When Robots Beg For Their Lives

A new study published in PLOS One shows the results when 89 volunteers were told to turn off the very cute Nao humanoid robot.

The participants were told that the tasks (which involved answering a series of either / or questions, like “Do you prefer pasta or pizza?”; and organizing a weekly schedule) were to improve Nao’s learning algorithms. But this was just a cover story, and the real test came after these tasks were completed, and scientists asked participants to turn off the robot.

In roughly half of experiments, the robot protested, telling participants it was afraid of the dark and even begging: “No! Please do not switch me off!” When this happened, the human volunteers were likely to refuse to turn the bot off. Of the 43 volunteers who heard Nao’s pleas, 13 refused.

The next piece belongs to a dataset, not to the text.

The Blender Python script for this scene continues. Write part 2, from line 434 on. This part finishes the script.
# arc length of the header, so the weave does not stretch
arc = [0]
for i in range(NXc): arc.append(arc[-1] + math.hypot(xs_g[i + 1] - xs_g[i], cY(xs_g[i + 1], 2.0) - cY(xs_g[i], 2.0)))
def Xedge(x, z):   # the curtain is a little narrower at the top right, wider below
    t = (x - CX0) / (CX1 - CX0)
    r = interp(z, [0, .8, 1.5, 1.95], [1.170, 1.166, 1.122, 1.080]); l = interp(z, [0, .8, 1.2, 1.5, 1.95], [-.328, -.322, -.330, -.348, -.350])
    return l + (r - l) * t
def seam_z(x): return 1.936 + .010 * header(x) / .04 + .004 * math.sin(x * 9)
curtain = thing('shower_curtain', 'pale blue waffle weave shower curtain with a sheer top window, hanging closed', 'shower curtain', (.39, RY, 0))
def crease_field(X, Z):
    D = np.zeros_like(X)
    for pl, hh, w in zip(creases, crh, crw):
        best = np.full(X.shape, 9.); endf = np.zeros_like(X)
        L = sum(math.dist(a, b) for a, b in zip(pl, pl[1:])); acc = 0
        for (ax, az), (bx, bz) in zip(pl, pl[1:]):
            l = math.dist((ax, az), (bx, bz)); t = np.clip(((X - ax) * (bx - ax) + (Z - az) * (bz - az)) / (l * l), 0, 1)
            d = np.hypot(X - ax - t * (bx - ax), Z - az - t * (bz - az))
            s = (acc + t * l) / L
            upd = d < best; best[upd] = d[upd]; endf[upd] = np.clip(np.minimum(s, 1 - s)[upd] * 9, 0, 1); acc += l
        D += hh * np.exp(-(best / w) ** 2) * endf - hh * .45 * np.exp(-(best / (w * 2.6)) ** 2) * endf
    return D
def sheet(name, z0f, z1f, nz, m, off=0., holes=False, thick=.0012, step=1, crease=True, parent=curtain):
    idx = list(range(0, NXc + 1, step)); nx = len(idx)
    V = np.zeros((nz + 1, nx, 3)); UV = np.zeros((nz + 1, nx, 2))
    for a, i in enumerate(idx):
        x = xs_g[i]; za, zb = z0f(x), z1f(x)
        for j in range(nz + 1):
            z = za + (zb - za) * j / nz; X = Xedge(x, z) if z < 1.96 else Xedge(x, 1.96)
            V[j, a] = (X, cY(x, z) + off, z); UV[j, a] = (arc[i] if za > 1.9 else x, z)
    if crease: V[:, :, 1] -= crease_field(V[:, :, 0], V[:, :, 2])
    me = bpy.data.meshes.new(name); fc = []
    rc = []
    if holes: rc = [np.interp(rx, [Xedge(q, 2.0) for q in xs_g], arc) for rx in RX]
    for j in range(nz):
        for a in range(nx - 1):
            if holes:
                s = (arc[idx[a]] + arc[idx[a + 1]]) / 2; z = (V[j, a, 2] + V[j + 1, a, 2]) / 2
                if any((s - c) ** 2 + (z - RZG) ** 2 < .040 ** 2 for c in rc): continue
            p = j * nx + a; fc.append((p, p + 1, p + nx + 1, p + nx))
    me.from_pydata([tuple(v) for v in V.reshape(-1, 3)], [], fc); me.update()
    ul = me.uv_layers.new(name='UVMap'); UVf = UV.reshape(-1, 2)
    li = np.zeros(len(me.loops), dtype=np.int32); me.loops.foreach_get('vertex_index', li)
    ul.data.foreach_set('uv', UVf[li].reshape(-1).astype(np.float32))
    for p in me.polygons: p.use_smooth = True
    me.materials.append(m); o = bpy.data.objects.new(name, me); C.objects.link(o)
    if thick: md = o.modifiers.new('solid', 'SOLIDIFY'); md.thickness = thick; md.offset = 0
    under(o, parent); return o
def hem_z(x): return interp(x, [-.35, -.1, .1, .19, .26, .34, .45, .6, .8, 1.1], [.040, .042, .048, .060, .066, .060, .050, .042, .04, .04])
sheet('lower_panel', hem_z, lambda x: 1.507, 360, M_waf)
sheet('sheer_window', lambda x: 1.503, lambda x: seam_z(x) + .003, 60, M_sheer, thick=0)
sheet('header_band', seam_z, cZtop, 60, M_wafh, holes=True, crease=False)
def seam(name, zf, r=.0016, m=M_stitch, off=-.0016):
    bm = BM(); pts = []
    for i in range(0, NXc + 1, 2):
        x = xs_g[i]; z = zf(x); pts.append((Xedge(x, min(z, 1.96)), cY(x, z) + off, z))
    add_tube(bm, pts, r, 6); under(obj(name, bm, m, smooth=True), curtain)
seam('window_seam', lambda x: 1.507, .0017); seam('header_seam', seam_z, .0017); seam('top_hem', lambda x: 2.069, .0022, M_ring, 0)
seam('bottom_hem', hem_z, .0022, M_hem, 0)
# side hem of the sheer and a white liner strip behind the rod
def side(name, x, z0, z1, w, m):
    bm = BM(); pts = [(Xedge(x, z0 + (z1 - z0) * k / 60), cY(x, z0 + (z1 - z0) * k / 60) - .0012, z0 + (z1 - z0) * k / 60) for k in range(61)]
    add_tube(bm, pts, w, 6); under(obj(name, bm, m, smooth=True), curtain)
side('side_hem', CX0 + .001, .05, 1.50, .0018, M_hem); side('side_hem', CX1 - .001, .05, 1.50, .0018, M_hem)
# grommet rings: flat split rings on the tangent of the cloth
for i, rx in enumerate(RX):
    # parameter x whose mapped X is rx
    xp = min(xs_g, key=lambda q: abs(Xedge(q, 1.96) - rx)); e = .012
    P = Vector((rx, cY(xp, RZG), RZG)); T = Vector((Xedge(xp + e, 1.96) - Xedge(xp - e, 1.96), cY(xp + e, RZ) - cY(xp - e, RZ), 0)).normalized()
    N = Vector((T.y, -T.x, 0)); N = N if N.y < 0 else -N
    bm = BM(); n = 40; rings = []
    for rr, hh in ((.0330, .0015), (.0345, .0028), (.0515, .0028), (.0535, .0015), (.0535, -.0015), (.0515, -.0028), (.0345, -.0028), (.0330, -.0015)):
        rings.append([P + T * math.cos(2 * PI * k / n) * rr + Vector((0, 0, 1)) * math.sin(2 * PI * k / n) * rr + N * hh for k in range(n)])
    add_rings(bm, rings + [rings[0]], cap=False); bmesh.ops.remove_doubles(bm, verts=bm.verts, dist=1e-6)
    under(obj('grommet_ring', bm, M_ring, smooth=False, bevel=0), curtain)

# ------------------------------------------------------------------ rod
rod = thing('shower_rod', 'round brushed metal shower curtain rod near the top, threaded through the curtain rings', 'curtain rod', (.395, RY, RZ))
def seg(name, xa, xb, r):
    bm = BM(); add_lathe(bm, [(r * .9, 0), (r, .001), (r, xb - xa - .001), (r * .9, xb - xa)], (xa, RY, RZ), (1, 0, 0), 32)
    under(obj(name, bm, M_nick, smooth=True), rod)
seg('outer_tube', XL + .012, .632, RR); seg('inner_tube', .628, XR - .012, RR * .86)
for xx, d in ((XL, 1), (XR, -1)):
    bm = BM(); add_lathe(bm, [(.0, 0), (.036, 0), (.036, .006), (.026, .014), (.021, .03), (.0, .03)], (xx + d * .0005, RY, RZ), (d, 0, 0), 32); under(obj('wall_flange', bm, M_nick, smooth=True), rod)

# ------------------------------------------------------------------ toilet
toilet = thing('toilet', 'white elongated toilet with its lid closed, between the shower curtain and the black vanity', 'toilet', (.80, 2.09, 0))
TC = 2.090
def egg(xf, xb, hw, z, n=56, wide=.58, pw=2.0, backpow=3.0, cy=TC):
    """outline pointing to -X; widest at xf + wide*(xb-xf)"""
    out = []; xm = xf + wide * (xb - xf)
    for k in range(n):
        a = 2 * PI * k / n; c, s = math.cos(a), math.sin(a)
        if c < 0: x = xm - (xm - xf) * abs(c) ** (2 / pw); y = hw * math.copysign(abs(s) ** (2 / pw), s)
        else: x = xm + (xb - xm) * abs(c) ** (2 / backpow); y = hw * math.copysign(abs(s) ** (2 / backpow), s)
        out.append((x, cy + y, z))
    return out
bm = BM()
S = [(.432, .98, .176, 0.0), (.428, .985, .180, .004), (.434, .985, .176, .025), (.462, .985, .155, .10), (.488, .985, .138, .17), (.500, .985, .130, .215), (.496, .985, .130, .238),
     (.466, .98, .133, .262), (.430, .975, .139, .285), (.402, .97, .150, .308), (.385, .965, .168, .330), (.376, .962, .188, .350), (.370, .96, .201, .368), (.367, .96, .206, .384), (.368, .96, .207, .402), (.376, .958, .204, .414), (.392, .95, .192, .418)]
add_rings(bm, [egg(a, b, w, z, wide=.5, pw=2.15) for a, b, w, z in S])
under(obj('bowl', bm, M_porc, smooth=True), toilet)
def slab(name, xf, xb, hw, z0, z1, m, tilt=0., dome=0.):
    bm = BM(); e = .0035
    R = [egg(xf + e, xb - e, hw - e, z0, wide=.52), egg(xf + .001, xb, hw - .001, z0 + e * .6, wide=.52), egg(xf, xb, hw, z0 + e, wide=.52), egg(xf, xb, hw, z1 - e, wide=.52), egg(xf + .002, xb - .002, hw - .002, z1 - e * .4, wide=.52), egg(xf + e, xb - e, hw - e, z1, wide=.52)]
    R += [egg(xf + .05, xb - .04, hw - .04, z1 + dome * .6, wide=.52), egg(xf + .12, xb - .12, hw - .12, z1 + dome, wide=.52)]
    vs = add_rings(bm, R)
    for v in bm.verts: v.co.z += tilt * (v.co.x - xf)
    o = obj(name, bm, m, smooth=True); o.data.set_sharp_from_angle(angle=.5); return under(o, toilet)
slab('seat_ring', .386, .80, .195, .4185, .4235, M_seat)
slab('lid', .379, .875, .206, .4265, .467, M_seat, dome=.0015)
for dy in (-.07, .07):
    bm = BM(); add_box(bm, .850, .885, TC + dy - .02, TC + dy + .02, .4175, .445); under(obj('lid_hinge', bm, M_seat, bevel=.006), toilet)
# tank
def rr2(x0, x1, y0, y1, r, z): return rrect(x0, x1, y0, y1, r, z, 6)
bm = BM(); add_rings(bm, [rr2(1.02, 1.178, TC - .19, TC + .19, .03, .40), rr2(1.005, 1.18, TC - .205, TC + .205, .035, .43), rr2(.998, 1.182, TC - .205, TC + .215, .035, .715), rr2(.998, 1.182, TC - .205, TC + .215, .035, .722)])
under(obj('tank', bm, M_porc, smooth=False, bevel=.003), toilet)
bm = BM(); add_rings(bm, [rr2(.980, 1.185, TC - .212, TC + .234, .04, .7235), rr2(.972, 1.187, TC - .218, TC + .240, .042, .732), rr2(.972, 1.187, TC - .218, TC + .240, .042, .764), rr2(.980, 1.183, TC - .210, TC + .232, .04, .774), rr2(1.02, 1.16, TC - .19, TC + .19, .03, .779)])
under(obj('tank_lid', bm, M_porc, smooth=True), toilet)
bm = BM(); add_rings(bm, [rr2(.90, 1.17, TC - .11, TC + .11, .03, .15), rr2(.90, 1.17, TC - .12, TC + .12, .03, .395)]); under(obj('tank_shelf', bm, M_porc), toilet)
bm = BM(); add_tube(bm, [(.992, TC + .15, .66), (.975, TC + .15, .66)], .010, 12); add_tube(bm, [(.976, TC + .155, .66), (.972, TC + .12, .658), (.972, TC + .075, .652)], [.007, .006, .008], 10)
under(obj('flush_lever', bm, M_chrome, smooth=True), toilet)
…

And the remaining 30 took, on average, twice as long to comply compared to those who did not not hear the desperate cries at all.

(Via Verge.)

As it happens, some Nao robots are prepared for this eventuality; see Self-Charging Nao Robot Video.

The most famous instance of a robot begging for its life (that I can think of) is the scene from Arthur C. Clarke's 2001: A Space Odyssey in which the HAL 9000 computer begs not to be deactivated.


(HAL 9000 Begs)

In this case, of course, Dave Bowman is not to be denied.